# OBJECTIVE:
A faithful transcription of all the data is required.

# RECORDED DATA:
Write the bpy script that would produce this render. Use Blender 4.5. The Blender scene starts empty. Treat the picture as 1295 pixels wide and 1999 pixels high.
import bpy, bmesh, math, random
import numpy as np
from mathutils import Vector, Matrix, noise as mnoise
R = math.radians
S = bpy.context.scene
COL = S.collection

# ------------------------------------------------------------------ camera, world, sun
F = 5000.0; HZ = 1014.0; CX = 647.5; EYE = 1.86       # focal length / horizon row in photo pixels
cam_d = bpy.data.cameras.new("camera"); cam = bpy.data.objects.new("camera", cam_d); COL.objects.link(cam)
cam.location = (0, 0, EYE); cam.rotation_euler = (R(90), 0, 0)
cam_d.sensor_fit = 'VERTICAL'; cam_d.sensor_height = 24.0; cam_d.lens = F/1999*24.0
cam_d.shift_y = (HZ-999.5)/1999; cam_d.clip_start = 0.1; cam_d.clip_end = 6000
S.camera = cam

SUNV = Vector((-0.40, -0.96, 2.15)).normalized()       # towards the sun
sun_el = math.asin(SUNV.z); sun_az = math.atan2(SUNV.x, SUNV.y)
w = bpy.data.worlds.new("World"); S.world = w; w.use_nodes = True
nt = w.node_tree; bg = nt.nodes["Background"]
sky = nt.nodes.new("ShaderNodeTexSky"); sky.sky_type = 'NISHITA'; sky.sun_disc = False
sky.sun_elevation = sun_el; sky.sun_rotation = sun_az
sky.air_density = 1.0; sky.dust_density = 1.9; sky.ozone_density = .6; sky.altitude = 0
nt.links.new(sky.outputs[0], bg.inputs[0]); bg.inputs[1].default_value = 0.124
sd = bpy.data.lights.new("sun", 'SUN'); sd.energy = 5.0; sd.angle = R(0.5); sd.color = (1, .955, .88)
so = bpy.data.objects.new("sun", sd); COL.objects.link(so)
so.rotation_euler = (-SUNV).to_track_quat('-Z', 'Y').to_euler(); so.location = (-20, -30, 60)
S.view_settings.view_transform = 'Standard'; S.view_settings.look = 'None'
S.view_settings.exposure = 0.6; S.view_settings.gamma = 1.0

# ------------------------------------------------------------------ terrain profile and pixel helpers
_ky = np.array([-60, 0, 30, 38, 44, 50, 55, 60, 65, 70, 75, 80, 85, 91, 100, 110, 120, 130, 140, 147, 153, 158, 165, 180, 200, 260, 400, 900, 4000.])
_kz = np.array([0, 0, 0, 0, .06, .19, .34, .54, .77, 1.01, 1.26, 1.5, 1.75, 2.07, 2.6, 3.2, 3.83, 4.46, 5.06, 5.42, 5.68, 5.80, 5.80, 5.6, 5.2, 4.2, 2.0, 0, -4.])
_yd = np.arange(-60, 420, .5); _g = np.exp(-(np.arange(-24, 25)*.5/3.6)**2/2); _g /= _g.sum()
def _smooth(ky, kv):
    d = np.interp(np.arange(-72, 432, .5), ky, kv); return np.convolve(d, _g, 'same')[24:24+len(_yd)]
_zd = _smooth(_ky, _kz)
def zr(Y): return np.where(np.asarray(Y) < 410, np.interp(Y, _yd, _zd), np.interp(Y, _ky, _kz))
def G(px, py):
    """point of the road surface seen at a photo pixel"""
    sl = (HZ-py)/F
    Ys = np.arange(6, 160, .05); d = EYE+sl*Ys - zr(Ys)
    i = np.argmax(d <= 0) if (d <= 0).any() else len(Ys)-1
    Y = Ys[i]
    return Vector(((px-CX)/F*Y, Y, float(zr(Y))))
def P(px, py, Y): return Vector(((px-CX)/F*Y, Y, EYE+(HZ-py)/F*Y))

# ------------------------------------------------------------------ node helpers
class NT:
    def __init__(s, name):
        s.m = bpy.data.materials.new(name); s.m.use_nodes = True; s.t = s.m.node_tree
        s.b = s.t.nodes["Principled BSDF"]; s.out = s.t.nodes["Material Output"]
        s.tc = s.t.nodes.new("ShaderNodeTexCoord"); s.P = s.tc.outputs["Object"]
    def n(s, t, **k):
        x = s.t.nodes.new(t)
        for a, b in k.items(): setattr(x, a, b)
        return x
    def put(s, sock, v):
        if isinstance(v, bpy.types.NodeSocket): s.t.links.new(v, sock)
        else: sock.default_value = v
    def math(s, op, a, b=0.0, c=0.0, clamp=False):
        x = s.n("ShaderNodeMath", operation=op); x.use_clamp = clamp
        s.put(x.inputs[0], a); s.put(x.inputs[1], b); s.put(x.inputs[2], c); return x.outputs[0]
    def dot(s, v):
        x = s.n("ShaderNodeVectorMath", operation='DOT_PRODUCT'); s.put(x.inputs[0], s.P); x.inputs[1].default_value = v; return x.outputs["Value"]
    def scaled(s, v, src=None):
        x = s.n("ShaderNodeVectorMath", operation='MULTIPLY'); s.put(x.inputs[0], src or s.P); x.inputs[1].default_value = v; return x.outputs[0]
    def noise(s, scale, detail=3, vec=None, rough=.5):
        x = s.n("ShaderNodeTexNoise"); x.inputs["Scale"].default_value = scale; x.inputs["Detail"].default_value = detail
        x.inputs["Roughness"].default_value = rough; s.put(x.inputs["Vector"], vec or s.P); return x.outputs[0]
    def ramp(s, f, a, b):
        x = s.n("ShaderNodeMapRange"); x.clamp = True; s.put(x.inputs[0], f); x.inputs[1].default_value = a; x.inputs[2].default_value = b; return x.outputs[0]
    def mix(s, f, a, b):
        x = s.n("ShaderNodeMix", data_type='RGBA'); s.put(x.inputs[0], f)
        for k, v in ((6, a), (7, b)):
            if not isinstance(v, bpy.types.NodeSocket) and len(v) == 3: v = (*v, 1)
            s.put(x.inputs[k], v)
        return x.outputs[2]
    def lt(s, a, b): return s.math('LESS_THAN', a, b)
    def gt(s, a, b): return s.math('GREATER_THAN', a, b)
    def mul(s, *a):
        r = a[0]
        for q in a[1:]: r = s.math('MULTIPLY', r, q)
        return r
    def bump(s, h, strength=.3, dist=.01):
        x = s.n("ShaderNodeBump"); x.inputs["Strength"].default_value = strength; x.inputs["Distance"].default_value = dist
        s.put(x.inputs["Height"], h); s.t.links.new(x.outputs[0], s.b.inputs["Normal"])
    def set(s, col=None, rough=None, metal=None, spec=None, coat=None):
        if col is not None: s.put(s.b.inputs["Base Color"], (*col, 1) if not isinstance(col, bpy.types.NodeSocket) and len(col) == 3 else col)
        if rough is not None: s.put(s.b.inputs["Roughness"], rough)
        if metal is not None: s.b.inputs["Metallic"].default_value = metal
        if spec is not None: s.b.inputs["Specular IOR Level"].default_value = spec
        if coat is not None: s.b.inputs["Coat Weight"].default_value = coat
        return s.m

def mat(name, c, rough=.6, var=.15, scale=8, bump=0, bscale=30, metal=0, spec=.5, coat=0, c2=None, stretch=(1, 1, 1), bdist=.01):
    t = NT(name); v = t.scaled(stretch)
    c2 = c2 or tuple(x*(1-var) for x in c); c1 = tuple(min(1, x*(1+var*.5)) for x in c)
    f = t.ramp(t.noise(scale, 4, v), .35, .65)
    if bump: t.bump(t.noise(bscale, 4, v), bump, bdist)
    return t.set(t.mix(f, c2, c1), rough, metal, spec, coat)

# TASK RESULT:
Write the bpy script that would produce this render. Use Blender 4.5. The Blender scene starts empty. Treat the picture as 1295 pixels wide and 1999 pixels high.
import bpy, bmesh, math, random
import numpy as np
from mathutils import Vector, Matrix, noise as mnoise
R = math.radians
S = bpy.context.scene
COL = S.collection

# ------------------------------------------------------------------ camera, world, sun
F = 5000.0; HZ = 1014.0; CX = 647.5; EYE = 1.86       # focal length / horizon row in photo pixels
cam_d = bpy.data.cameras.new("camera"); cam = bpy.data.objects.new("camera", cam_d); COL.objects.link(cam)
cam.location = (0, 0, EYE); cam.rotation_euler = (R(90), 0, 0)
cam_d.sensor_fit = 'VERTICAL'; cam_d.sensor_height = 24.0; cam_d.lens = F/1999*24.0
cam_d.shift_y = (HZ-999.5)/1999; cam_d.clip_start = 0.1; cam_d.clip_end = 6000
S.camera = cam

SUNV = Vector((-0.40, -0.96, 2.15)).normalized()       # towards the sun
sun_el = math.asin(SUNV.z); sun_az = math.atan2(SUNV.x, SUNV.y)
w = bpy.data.worlds.new("World"); S.world = w; w.use_nodes = True
nt = w.node_tree; bg = nt.nodes["Background"]
sky = nt.nodes.new("ShaderNodeTexSky"); sky.sky_type = 'NISHITA'; sky.sun_disc = False
sky.sun_elevation = sun_el; sky.sun_rotation = sun_az
sky.air_density = 1.0; sky.dust_density = 1.9; sky.ozone_density = .6; sky.altitude = 0
nt.links.new(sky.outputs[0], bg.inputs[0]); bg.inputs[1].default_value = 0.124
sd = bpy.data.lights.new("sun", 'SUN'); sd.energy = 5.0; sd.angle = R(0.5); sd.color = (1, .955, .88)
so = bpy.data.objects.new("sun", sd); COL.objects.link(so)
so.rotation_euler = (-SUNV).to_track_quat('-Z', 'Y').to_euler(); so.location = (-20, -30, 60)
S.view_settings.view_transform = 'Standard'; S.view_settings.look = 'None'
S.view_settings.exposure = 0.6; S.view_settings.gamma = 1.0

# ------------------------------------------------------------------ terrain profile and pixel helpers
_ky = np.array([-60, 0, 30, 38, 44, 50, 55, 60, 65, 70, 75, 80, 85, 91, 100, 110, 120, 130, 140, 147, 153, 158, 165, 180, 200, 260, 400, 900, 4000.])
_kz = np.array([0, 0, 0, 0, .06, .19, .34, .54, .77, 1.01, 1.26, 1.5, 1.75, 2.07, 2.6, 3.2, 3.83, 4.46, 5.06, 5.42, 5.68, 5.80, 5.80, 5.6, 5.2, 4.2, 2.0, 0, -4.])
_yd = np.arange(-60, 420, .5); _g = np.exp(-(np.arange(-24, 25)*.5/3.6)**2/2); _g /= _g.sum()
def _smooth(ky, kv):
    d = np.interp(np.arange(-72, 432, .5), ky, kv); return np.convolve(d, _g, 'same')[24:24+len(_yd)]
_zd = _smooth(_ky, _kz)
def zr(Y): return np.where(np.asarray(Y) < 410, np.interp(Y, _yd, _zd), np.interp(Y, _ky, _kz))
def G(px, py):
    """point of the road surface seen at a photo pixel"""
    sl = (HZ-py)/F
    Ys = np.arange(6, 160, .05); d = EYE+sl*Ys - zr(Ys)
    i = np.argmax(d <= 0) if (d <= 0).any() else len(Ys)-1
    Y = Ys[i]
    return Vector(((px-CX)/F*Y, Y, float(zr(Y))))
def P(px, py, Y): return Vector(((px-CX)/F*Y, Y, EYE+(HZ-py)/F*Y))

# ------------------------------------------------------------------ node helpers
class NT:
    def __init__(s, name):
        s.m = bpy.data.materials.new(name); s.m.use_nodes = True; s.t = s.m.node_tree
        s.b = s.t.nodes["Principled BSDF"]; s.out = s.t.nodes["Material Output"]
        s.tc = s.t.nodes.new("ShaderNodeTexCoord"); s.P = s.tc.outputs["Object"]
    def n(s, t, **k):
        x = s.t.nodes.new(t)
        for a, b in k.items(): setattr(x, a, b)
        return x
    def put(s, sock, v):
        if isinstance(v, bpy.types.NodeSocket): s.t.links.new(v, sock)
        else: sock.default_value = v
    def math(s, op, a, b=0.0, c=0.0, clamp=False):
        x = s.n("ShaderNodeMath", operation=op); x.use_clamp = clamp
        s.put(x.inputs[0], a); s.put(x.inputs[1], b); s.put(x.inputs[2], c); return x.outputs[0]
    def dot(s, v):
        x = s.n("ShaderNodeVectorMath", operation='DOT_PRODUCT'); s.put(x.inputs[0], s.P); x.inputs[1].default_value = v; return x.outputs["Value"]
    def scaled(s, v, src=None):
        x = s.n("ShaderNodeVectorMath", operation='MULTIPLY'); s.put(x.inputs[0], src or s.P); x.inputs[1].default_value = v; return x.outputs[0]
    def noise(s, scale, detail=3, vec=None, rough=.5):
        x = s.n("ShaderNodeTexNoise"); x.inputs["Scale"].default_value = scale; x.inputs["Detail"].default_value = detail
        x.inputs["Roughness"].default_value = rough; s.put(x.inputs["Vector"], vec or s.P); return x.outputs[0]
    def ramp(s, f, a, b):
        x = s.n("ShaderNodeMapRange"); x.clamp = True; s.put(x.inputs[0], f); x.inputs[1].default_value = a; x.inputs[2].default_value = b; return x.outputs[0]
    def mix(s, f, a, b):
        x = s.n("ShaderNodeMix", data_type='RGBA'); s.put(x.inputs[0], f)
        for k, v in ((6, a), (7, b)):
            if not isinstance(v, bpy.types.NodeSocket) and len(v) == 3: v = (*v, 1)
            s.put(x.inputs[k], v)
        return x.outputs[2]
    def lt(s, a, b): return s.math('LESS_THAN', a, b)
    def gt(s, a, b): return s.math('GREATER_THAN', a, b)
    def mul(s, *a):
        r = a[0]
        for q in a[1:]: r = s.math('MULTIPLY', r, q)
        return r
    def bump(s, h, strength=.3, dist=.01):
        x = s.n("ShaderNodeBump"); x.inputs["Strength"].default_value = strength; x.inputs["Distance"].default_value = dist
        s.put(x.inputs["Height"], h); s.t.links.new(x.outputs[0], s.b.inputs["Normal"])
    def set(s, col=None, rough=None, metal=None, spec=None, coat=None):
        if col is not None: s.put(s.b.inputs["Base Color"], (*col, 1) if not isinstance(col, bpy.types.NodeSocket) and len(col) == 3 else col)
        if rough is not None: s.put(s.b.inputs["Roughness"], rough)
        if metal is not None: s.b.inputs["Metallic"].default_value = metal
        if spec is not None: s.b.inputs["Specular IOR Level"].default_value = spec
        if coat is not None: s.b.inputs["Coat Weight"].default_value = coat
        return s.m

def mat(name, c, rough=.6, var=.15, scale=8, bump=0, bscale=30, metal=0, spec=.5, coat=0, c2=None, stretch=(1, 1, 1), bdist=.01):
    t = NT(name); v = t.scaled(stretch)
    c2 = c2 or tuple(x*(1-var) for x in c); c1 = tuple(min(1, x*(1+var*.5)) for x in c)
    f = t.ramp(t.noise(scale, 4, v), .35, .65)
    if bump: t.bump(t.noise(bscale, 4, v), bump, bdist)
    return t.set(t.mix(f, c2, c1), rough, metal, spec, coat)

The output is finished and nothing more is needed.